Les banques sises dans l’Union européenne ont très largement accès au marché suisse. La réciprocité n’est toutefois pas accordée. Pensez-vous que cette anomalie sera bientôt corrigée?

A brève échéance, sûrement pas. Dans l’immédiat, nous prônons l’acceptation sans délai de l’accord cadre avec l’Union européenne. En outre, l’année prochaine, nous nous préparons à mener une campagne émotionnelle et difficile sur l’initiative de l’UDC contre la libre circulation des personnes. Cette initiative est en fait une démarche qui va à l’encontre des accords bilatéraux. A plus long terme, le Graal serait d’obtenir un accord sur les services financiers avec l’Union européenne.

Que pensez-vous de la Finma? Considérez-vous qu’elle devrait moins réguler?

Il est important que la Finma s’assure que les règles internationales soient appliquées avec rigueur en Suisse. Néanmoins, pour assurer la compétitivité internationale de la Suisse, nous ne souhaitons pas que la Finma pratique le Swiss finish. La Finma comprend aussi que «one size does not fit all» et a entamé une réflexion sur le principe de la proportionnalité pour alléger les contraintes qui pèsent sur les banques de catégorie quatre (ndlr: acteurs du marché de taille moyenne, risque moyen) et cinq (ndlr: petits acteurs du marché, risque faible) voire même trois (ndlr: acteurs du marché grands et complexes, risque significatif).

Concernant les lois fédérales sur les services financiers (LSFin) et les établissements financiers (LEFin), vous n’avez pas été initialement consulté. Manquez-vous de relais à Berne?

Cela n’est pas le cas. Lorsque les premières moutures de ces deux lois ont été rédigées vers 2010, les tensions entre la place financière suisse et l’administration fédérale étaient de notoriété publique. Dans une phase ultérieure, nous avons été impliqués et cela a permis l’élaboration de deux lois qui répondent à nos attentes.

Le secret bancaire a largement disparu. Pensez-vous que cela généré une augmentation de l’utilisation des trusts ou de l’achat de valeurs du type bijoux?

Je dirai plutôt que le secret bancaire fiscal a largement disparu car nous continuons et continuerons à observer la plus stricte confidentialité lors des contacts avec nos clients. Ce que nous observons, c’est un intérêt accru pour les investissements immobiliers mais, dans une large mesure, cela est dû à l’évolution des taux d’intérêts. Concernant les trusts, il s’agit d’un autre modèle qui est surtout utilisé par les Anglo-Saxons; en Suisse, je ne vois pas de changements en ce qui concerne le recours à ces structures.

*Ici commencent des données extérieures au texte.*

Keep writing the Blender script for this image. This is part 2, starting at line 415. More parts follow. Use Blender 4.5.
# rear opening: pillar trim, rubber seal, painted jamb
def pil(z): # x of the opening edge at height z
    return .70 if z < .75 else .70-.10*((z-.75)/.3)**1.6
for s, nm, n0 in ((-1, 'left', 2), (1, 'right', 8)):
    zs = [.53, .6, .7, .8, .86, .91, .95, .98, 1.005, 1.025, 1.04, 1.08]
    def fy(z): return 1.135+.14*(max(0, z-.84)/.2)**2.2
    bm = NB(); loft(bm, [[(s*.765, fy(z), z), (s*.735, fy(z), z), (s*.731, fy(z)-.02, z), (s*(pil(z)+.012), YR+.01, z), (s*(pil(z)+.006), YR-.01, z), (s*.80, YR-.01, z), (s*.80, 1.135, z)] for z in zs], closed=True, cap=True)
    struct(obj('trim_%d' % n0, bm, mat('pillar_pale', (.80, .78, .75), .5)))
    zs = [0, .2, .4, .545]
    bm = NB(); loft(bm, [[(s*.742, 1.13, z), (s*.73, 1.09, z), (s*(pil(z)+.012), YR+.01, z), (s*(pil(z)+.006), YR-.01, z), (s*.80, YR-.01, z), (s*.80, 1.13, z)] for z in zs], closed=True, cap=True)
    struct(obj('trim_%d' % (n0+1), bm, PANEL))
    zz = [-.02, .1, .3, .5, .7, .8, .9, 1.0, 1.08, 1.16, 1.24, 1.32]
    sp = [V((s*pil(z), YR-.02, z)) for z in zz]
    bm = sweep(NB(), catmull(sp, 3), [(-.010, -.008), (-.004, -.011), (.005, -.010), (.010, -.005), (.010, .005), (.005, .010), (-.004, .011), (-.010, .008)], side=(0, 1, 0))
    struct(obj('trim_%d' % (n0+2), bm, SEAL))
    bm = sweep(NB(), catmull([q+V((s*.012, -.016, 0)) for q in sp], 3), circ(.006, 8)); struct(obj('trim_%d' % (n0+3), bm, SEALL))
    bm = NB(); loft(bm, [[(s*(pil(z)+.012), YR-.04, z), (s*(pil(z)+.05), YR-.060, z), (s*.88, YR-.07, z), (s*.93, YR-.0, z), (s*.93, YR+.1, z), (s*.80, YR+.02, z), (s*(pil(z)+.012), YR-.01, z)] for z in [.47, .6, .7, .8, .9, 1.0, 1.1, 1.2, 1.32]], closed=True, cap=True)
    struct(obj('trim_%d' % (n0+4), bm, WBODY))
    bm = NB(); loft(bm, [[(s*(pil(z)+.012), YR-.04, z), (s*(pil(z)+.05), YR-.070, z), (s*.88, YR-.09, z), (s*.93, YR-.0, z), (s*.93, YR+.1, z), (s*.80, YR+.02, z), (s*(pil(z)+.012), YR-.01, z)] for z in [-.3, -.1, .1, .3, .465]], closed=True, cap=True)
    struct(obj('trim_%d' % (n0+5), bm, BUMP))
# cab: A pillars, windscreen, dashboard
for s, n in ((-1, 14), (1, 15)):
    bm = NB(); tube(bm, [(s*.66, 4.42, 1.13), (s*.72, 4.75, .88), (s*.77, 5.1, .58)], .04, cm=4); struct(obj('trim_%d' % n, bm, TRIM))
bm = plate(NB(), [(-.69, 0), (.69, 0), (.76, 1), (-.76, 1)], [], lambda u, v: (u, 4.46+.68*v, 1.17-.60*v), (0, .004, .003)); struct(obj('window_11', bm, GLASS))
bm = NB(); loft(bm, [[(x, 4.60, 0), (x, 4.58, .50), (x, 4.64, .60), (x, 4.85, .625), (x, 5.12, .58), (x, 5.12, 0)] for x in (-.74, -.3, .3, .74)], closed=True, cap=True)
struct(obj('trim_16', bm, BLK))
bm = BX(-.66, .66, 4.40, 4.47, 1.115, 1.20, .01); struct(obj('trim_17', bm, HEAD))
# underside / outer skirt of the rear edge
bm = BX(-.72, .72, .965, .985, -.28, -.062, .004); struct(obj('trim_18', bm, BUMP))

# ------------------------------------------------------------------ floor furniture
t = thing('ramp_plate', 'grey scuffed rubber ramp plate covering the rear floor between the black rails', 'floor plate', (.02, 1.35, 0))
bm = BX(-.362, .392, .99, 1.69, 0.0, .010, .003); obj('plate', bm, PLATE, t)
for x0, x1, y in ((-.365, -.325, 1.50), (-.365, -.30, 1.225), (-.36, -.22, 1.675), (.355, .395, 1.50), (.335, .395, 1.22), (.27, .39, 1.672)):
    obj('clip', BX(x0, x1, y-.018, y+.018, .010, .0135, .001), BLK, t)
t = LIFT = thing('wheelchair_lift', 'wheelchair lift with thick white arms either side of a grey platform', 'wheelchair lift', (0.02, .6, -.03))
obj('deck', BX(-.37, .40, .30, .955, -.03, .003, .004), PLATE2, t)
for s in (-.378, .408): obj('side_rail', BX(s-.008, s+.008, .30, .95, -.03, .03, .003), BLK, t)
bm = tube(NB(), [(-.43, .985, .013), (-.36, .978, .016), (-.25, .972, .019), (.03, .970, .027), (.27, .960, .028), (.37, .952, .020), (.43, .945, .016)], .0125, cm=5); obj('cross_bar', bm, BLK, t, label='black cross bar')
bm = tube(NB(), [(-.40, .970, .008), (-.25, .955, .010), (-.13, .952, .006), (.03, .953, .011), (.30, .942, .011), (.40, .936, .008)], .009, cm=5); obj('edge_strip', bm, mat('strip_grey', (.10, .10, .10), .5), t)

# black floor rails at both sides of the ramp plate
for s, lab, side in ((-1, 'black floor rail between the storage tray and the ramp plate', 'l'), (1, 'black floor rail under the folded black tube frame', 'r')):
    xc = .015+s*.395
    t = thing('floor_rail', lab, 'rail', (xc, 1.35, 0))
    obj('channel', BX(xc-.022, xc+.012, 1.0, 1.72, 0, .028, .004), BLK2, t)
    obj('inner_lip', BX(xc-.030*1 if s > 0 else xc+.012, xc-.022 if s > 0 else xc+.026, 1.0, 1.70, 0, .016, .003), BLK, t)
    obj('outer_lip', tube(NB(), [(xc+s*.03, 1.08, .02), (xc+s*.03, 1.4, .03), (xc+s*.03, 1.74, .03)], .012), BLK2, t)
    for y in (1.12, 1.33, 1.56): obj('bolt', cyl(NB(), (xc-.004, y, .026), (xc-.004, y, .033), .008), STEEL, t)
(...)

En outre, je ne constate pas du tout un engouement pour l’achat de bijoux et nous ne le conseillerions certainement pas à nos clients.

En fait, la solution la plus simple pour évader le fisc consiste à ouvrir un compte aux Etats-Unis car FATCA exige la transparence d’une manière complètement unilatérale. A mon sens, l’OCDE et l’Union Européenne devraient faire pression sur les Etats-Unis pour corriger cette anomalie, même si je comprends bien qu’il soit plus aisé de s’en prendre à un petit pays comme la Suisse.

Selon Felix Wenger, Managing Partner de McKinsey en Suisse, les banques devraient externaliser beaucoup plus de fonctions, à l’instar de l’industrie automobile. Y souscrivez-vous?

Potentiellement, je pense qu’une externalisation plus poussée pourrait être bénéfique, en particulier pour les fonctions de back office. Concernant les relations avec nos clients, notre valeur ajoutée se trouve surtout dans les services personnalisés et les relations humaines de qualité et cela n’est donc pas comparable à une chaîne de production automobile.